YOUR GOAL: Please work out how many lines in the material contain "picture" and give only that figure.
Start of INFORMATION PROVIDED
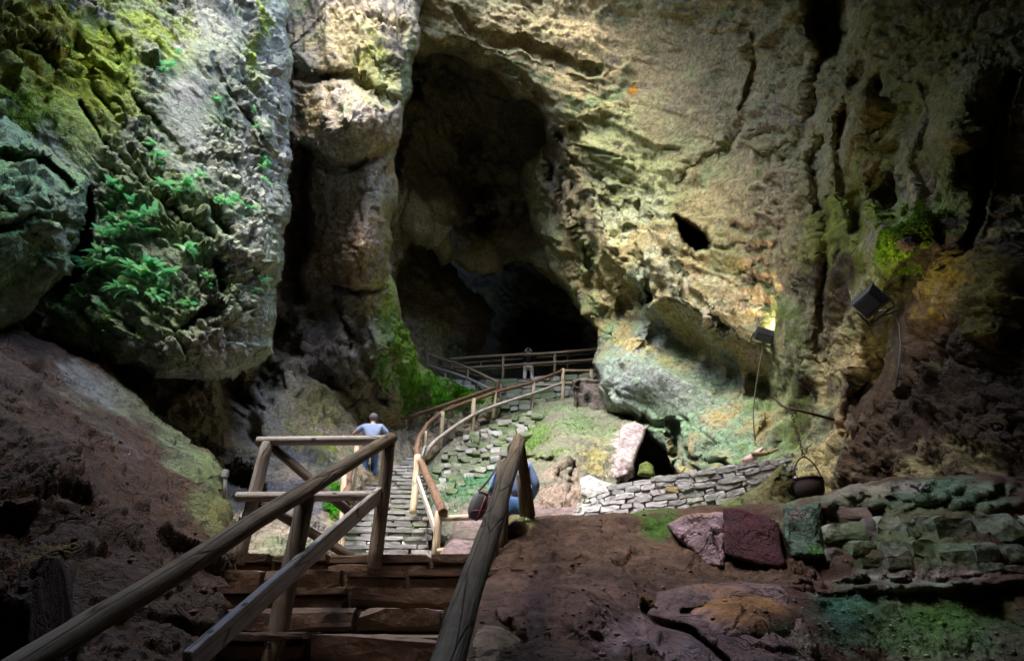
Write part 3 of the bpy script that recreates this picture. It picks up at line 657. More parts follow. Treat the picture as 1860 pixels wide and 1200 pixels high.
from mathutils import noise as mn
def stone_mesh(seed, sx, sy, sz, cuts=1, rnd=.18, noise=.06, mat=None):
    """a hewn stone: a skewed block with corners and edges broken off by flat cuts; the big ones get a rough broken face"""
    r = random.Random(seed)
    bm = bmesh.new()
    bmesh.ops.create_cube(bm, size=1.0)
    m = min(sx, sy, sz)
    j = .10 + rnd * .35
    for v in bm.verts:
        v.co = Vector((v.co.x * sx * (1 - r.uniform(0, j * .5)), v.co.y * sy, v.co.z * sz * (1 - r.uniform(0, j))))
    for k in range(4 if cuts < 4 else 6):
        s = Vector((r.choice((-1, 1)) * r.uniform(.2, 1), -r.uniform(.0, 1), r.choice((-1, 1)) * r.uniform(.2, 1)))
        if r.random() < .35: s = Vector((s.x * .15, -1, r.uniform(-.35, .35)))
        nrm = Vector((s.x / sx, s.y / sy, s.z / sz)).normalized()
        ext = max(v.co.dot(nrm) for v in bm.verts)
        bmesh.ops.bisect_plane(bm, geom=bm.verts[:] + bm.edges[:] + bm.faces[:], plane_co=nrm * (ext - m * r.uniform(.06, .10 + rnd * .7)), plane_no=nrm, clear_outer=True)
        bmesh.ops.holes_fill(bm, edges=bm.edges[:], sides=0)
    if cuts >= 3:
        bmesh.ops.triangulate(bm, faces=bm.faces[:])
        L = max(m * (.34 if cuts < 5 else .22), .02)
        for _ in range(4):
            e = [x for x in bm.edges if x.calc_length() > L]
            if not e or len(bm.faces) > (900 if cuts >= 5 else 260): break
            bmesh.ops.subdivide_edges(bm, edges=e, cuts=1)
            bmesh.ops.triangulate(bm, faces=bm.faces[:])
        ph = Vector((r.uniform(0, 90), r.uniform(0, 90), r.uniform(0, 90)))
        bm.normal_update()
        for v in bm.verts:
            p = v.co / m
            v.co += v.normal * m * noise * (mn.noise(p * .9 + ph) * 1.0 + mn.noise(p * 2.3 + ph) * .55 + mn.noise(p * 5.1 + ph) * .3)
    bmesh.ops.recalc_face_normals(bm, faces=bm.faces[:])
    me = bpy.data.meshes.new('stone'); bm.to_mesh(me); bm.free()
    if mat: me.materials.append(mat)
    return me

def stone_material(name, c1, c2, moss, moss_amt, scale=5.0, rough=.85, rnd=.35):
    """hewn stone: two mineral tones, lichen specks, moss settling on it, a tone of its own for every stone"""
    m, n, l, b = new_mat(name)
    tc = n.new('ShaderNodeNewGeometry'); oi = n.new('ShaderNodeObjectInfo')
    n1 = n.new('ShaderNodeTexNoise'); n1.inputs['Scale'].default_value = scale; n1.inputs['Detail'].default_value = 10; n1.inputs['Roughness'].default_value = .7
    n2 = n.new('ShaderNodeTexNoise'); n2.inputs['Scale'].default_value = scale * 5; n2.inputs['Detail'].default_value = 6; n2.inputs['Roughness'].default_value = .7
    n3 = n.new('ShaderNodeTexNoise'); n3.inputs['Scale'].default_value = 1.6; n3.inputs['Detail'].default_value = 8; n3.inputs['Roughness'].default_value = .65
    for k in (n1, n2, n3): l.new(tc.outputs['Position'], k.inputs['Vector'])
    a = n.new('ShaderNodeMix'); a.data_type = 'RGBA'; a.inputs[6].default_value = (*c1, 1); a.inputs[7].default_value = (*c2, 1)
    r = n.new('ShaderNodeMapRange'); r.inputs[1].default_value = .36; r.inputs[2].default_value = .64; l.new(n1.outputs['Fac'], r.inputs[0]); l.new(r.outputs[0], a.inputs[0])
    t = n.new('ShaderNodeMapRange'); t.inputs[3].default_value = 1 - rnd; t.inputs[4].default_value = 1 + rnd; l.new(oi.outputs['Random'], t.inputs[0])
    mu = n.new('ShaderNodeMix'); mu.data_type = 'RGBA'; mu.blend_type = 'MULTIPLY'; mu.inputs[0].default_value = 1; l.new(a.outputs[2], mu.inputs[6]); l.new(t.outputs[0], mu.inputs[7])
    ms = n.new('ShaderNodeMix'); ms.data_type = 'RGBA'; ms.inputs[7].default_value = (*moss, 1); l.new(mu.outputs[2], ms.inputs[6])
    sm = n.new('ShaderNodeMath'); sm.operation = 'MULTIPLY_ADD'; sm.inputs[1].default_value = .45; l.new(n2.outputs['Fac'], sm.inputs[0]); l.new(n3.outputs['Fac'], sm.inputs[2])
    sr = n.new('ShaderNodeMapRange'); sr.inputs[1].default_value = .95 - moss_amt * .5; sr.inputs[2].default_value = 1.1 - moss_amt * .5; sr.inputs[4].default_value = .9
    l.new(sm.outputs[0], sr.inputs[0]); l.new(sr.outputs[0], ms.inputs[0])
    l.new(ms.outputs[2], b.inputs['Base Color']); b.inputs['Roughness'].default_value = rough; b.inputs['Specular IOR Level'].default_value = .25
    ad = n.new('ShaderNodeMath'); ad.operation = 'MULTIPLY_ADD'; ad.inputs[1].default_value = .5; l.new(n2.outputs['Fac'], ad.inputs[0]); l.new(n1.outputs['Fac'], ad.inputs[2])
    bp = n.new('ShaderNodeBump'); bp.inputs['Strength'].default_value = .5; bp.inputs['Distance'].default_value = .03
    l.new(ad.outputs[0], bp.inputs['Height']); l.new(bp.outputs[0], b.inputs['Normal'])
    return m

M_STEP = stone_material('brown_step_stone', (.095, .058, .038), (.165, .105, .072), (.10, .08, .045), .3, 4)
M_PALE = stone_material('pale_step_stone', (.24, .235, .235), (.42, .41, .40), (.24, .28, .17), .45, 5)
M_WALLST = stone_material('wall_stone', (.27, .27, .28), (.41, .40, .395), (.20, .25, .16), .38, 5, rnd=.22)
M_MOSSST = stone_material('mossy_wall_stone', (.20, .20, .175), (.32, .315, .275), (.11, .165, .07), .62, 6)
M_DARKST = stone_material('dark_mossy_stone', (.13, .14, .105), (.25, .25, .19), (.11, .155, .065), .62, 7)
M_YELST = stone_material('yellow_stone', (.38, .29, .13), (.46, .36, .18), (.3, .3, .12), .2, 6)
M_MORTAR = stone_material('mortar', (.24, .20, .20), (.32, .27, .27), (.14, .17, .10), .4, 6)
M_MORTARD = stone_material('dark_mortar', (.12, .085, .065), (.17, .125, .10), (.08, .10, .045), .6, 6)

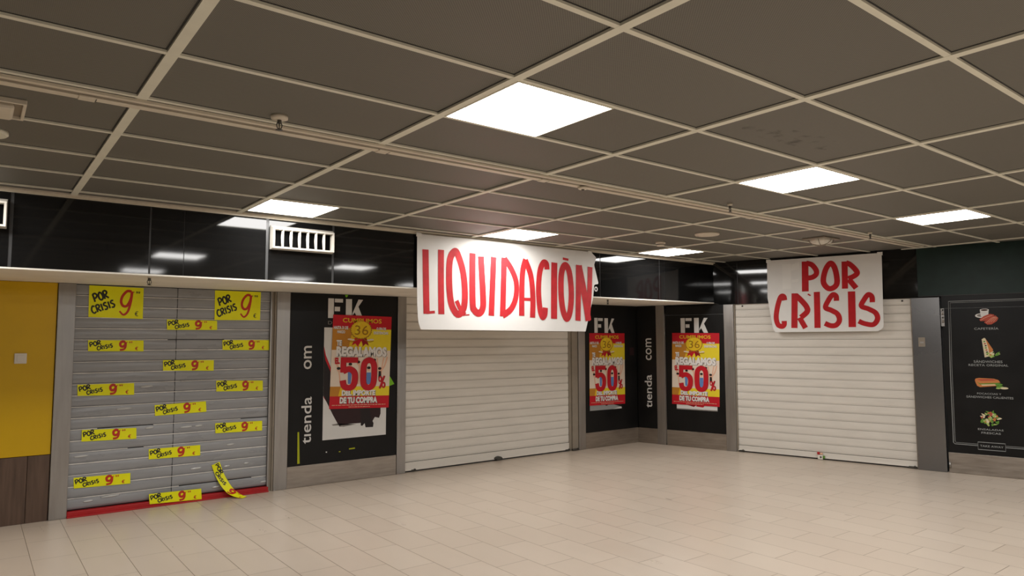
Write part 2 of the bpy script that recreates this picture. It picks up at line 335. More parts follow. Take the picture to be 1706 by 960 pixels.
End of INFORMATION PROVIDED
THE RESPONSE: 2